Just a thought…

The blurb for Sullivan’s “Liberal Idiocy of the Week” column over at Salon (you can go find it yourself if you’re interested) reads:

It was originally reported that 170,000 priceless artifacts were looted from Iraq’s national museum. That number now stands at 33. Will overeager Bush critics issue corrections?

So. Let’s put on our thinking caps. Is there anything else, anything perhaps slightly more important, which turns out to have been not quite as initially reported? Such as, say, the WMD’s which were the justification for the entire war?

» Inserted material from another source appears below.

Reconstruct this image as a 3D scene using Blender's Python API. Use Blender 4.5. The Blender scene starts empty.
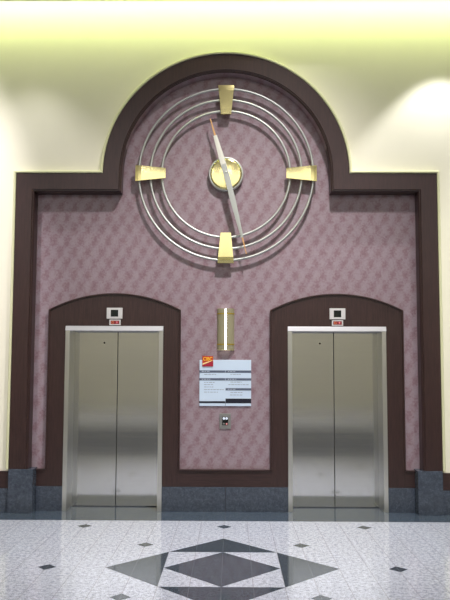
import bpy, bmesh, math, random
from mathutils import Matrix, Vector
random.seed(7)
scene = bpy.context.scene
COL = scene.collection
PI = math.pi

# ------------------------------------------------------------------ camera
cam_d = bpy.data.cameras.new('camera')
cam = bpy.data.objects.new('camera', cam_d)
COL.objects.link(cam)
PITCH, YAW, ROLL = math.radians(4.4), math.radians(0.585), math.radians(0.2)
Fw = Vector((-math.sin(YAW) * math.cos(PITCH), math.cos(YAW) * math.cos(PITCH), math.sin(PITCH)))
R0 = Vector((math.cos(YAW), math.sin(YAW), 0))
U0 = R0.cross(Fw)
Rt = R0 * math.cos(ROLL) + U0 * math.sin(ROLL)
Up = Rt.cross(Fw)
M = Matrix((Rt, Up, -Fw)).transposed().to_4x4()
M.translation = Vector((0.078, 0.0, 1.73))
cam.matrix_world = M
cam_d.sensor_fit = 'VERTICAL'
cam_d.sensor_height = 36.0
cam_d.lens = 685.0 / 600.0 * 36.0
cam_d.shift_y = 12.3 / 600.0
cam_d.clip_start = 0.05
scene.camera = cam

# ------------------------------------------------------------------ world, lights, exposure
world = bpy.data.worlds.new('world')
scene.world = world
world.use_nodes = True
bg = world.node_tree.nodes['Background']
bg.inputs['Color'].default_value = (1.0, 0.985, 0.97, 1)
bg.inputs['Strength'].default_value = 1.6

vs = scene.view_settings
vs.view_transform = 'Standard'
vs.look = 'None'
vs.exposure = 0.0
vs.gamma = 1.0
vs.use_curve_mapping = False


def area(name, loc, target, sx, sy, power, color):
    d = bpy.data.lights.new(name, 'AREA')
    d.shape = 'RECTANGLE'
    d.size, d.size_y = sx, sy
    d.energy = power
    d.color = color
    o = bpy.data.objects.new(name, d)
    COL.objects.link(o)
    o.location = loc
    o.rotation_euler = (Vector(target) - Vector(loc)).to_track_quat('-Z', 'Y').to_euler()
    return o


def spot(name, loc, target, angle, power, color, blend=0.25, radius=0.05):
    d = bpy.data.lights.new(name, 'SPOT')
    d.spot_size = math.radians(angle)
    d.spot_blend = blend
    d.energy = power
    d.color = color
    d.shadow_soft_size = radius
    o = bpy.data.objects.new(name, d)
    COL.objects.link(o)
    o.location = loc
    o.rotation_euler = (Vector(target) - Vector(loc)).to_track_quat('-Z', 'Y').to_euler()
    return o


# fluorescent strip in the ceiling cove, hidden by the lip
area('cove_strip_light', (0, 7.88, 6.24), (0, 8.17, 6.05), 14.0, 0.05, 92, (0.85, 1.0, 0.40))
# flood lamps high in the atrium: one on the portal, one on the cream wall at either side
spot('atrium_flood', (1.3, 4.6, 8.9), (-0.35, 8.0, 0.0), 56, 3350, (1.0, 0.95, 0.95), 1.0, 0.28)
spot('atrium_flood', (-3.7, 4.6, 8.9), (-3.95, 8.17, 3.5), 34, 2700, (1.0, 0.95, 1.0), 0.7, 0.10)
spot('atrium_flood', (3.7, 4.6, 8.9), (3.9, 8.17, 2.8), 28, 1900, (1.0, 0.99, 0.95), 0.6, 0.10)
# tight wall washer close to the cream wall on the right
spot('wall_washer', (2.62, 7.55, 6.02), (2.62, 7.60, 0), 80, 250, (1.0, 0.98, 1.0), 0.35, 0.05)
spot('wall_washer', (-2.35, 7.35, 6.02), (-2.35, 7.75, 0), 82, 120, (1.0, 0.97, 1.0), 0.9, 0.06)
# unseen fill panels, added to brighten the back wall and door reflections
for px in (-4.0, 0.0, 4.0):
    area('added_fill_light', (px, -6.4, 8.95), (px, -7.6, 0), 2.0, 2.0, 230, (1.0, 0.98, 0.97))


# ------------------------------------------------------------------ materials
class NT:
    def __init__(self, name):
        self.m = bpy.data.materials.new(name)
        self.m.use_nodes = True
        self.t = self.m.node_tree
        self.b = self.t.nodes['Principled BSDF']

    def n(self, kind, **kw):
        nd = self.t.nodes.new(kind)
        for k, v in kw.items():
            setattr(nd, k, v)
        return nd

    def l(self, a, b):
        self.t.links.new(a, b)

    def math(self, op, a, b=None, c=None, clamp=False):
        nd = self.n('ShaderNodeMath', operation=op, use_clamp=clamp)
        for i, v in enumerate((a, b, c)):
            if v is None:
                continue
            if isinstance(v, (int, float)):
                nd.inputs[i].default_value = v
            else:
                self.l(v, nd.inputs[i])
        return nd.outputs[0]

    def coords(self, scale=(1, 1, 1)):
        tc = self.n('ShaderNodeTexCoord')
        mp = self.n('ShaderNodeMapping')
        mp.inputs['Scale'].default_value = scale
        self.l(tc.outputs['Object'], mp.inputs['Vector'])
        return mp.outputs['Vector']

    def noise(self, vec, scale, detail=3, rough=0.5):
        nd = self.n('ShaderNodeTexNoise')
        nd.inputs['Scale'].default_value = scale
        nd.inputs['Detail'].default_value = detail
        nd.inputs['Roughness'].default_value = rough
        self.l(vec, nd.inputs['Vector'])
        return nd.outputs['Fac']

    def ramp(self, fac, stops):
        nd = self.n('ShaderNodeValToRGB')
        el = nd.color_ramp.elements
        while len(el) < len(stops):
            el.new(0.5)
        for e, (p, c) in zip(el, stops):
            e.position = p
            e.color = (*c, 1)
        self.l(fac, nd.inputs['Fac'])
        return nd.outputs['Color']

    def mix(self, fac, a, b):
        nd = self.n('ShaderNodeMix', data_type='RGBA')
        if isinstance(fac, (int, float)):
            nd.inputs[0].default_value = fac
        else:
            self.l(fac, nd.inputs[0])
        for i, v in ((6, a), (7, b)):
            if isinstance(v, tuple):
                nd.inputs[i].default_value = (*v, 1)
            else:
                self.l(v, nd.inputs[i])
        return nd.outputs[2]

    def bump(self, h, strength, dist=0.002):
        nd = self.n('ShaderNodeBump')
        nd.inputs['Strength'].default_value = strength
        nd.inputs['Distance'].default_value = dist
        self.l(h, nd.inputs['Height'])
        self.l(nd.outputs['Normal'], self.b.inputs['Normal'])

    def set(self, **kw):
        for k, v in kw.items():
            s = self.b.inputs[k.replace('_', ' ')]
            if isinstance(v, tuple):
                s.default_value = (*v, 1) if len(v) == 3 else v
            elif isinstance(v, (int, float)):
                s.default_value = v
            else:
                self.l(v, s)
        return self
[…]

Why anyone continues to take Sullivan seriously is beyond my comprehension as a simple uneducated cartoonist. But it’s no wonder he keeps harping on this one — misdirection is everything. Consider two points: (1) the museum may have been the only goddamned site in Iraq which wasn’t looted down to the bare walls, and (2) that was only due to the foresight of the museum officials. If you will forgive me the indulgence of quoting one of my own previous posts:

The fact that the museum’s curators managed to hide the majority of the museum’s treasures in advance does not make the US indifference to that museum’s looting any more ethically palatable. If a police officer stands by and watches a mugger shoot a victim and does nothing to stop it, he’s still guilty of negligence even if the victim lives because he happened to be wearing a bulletproof vest.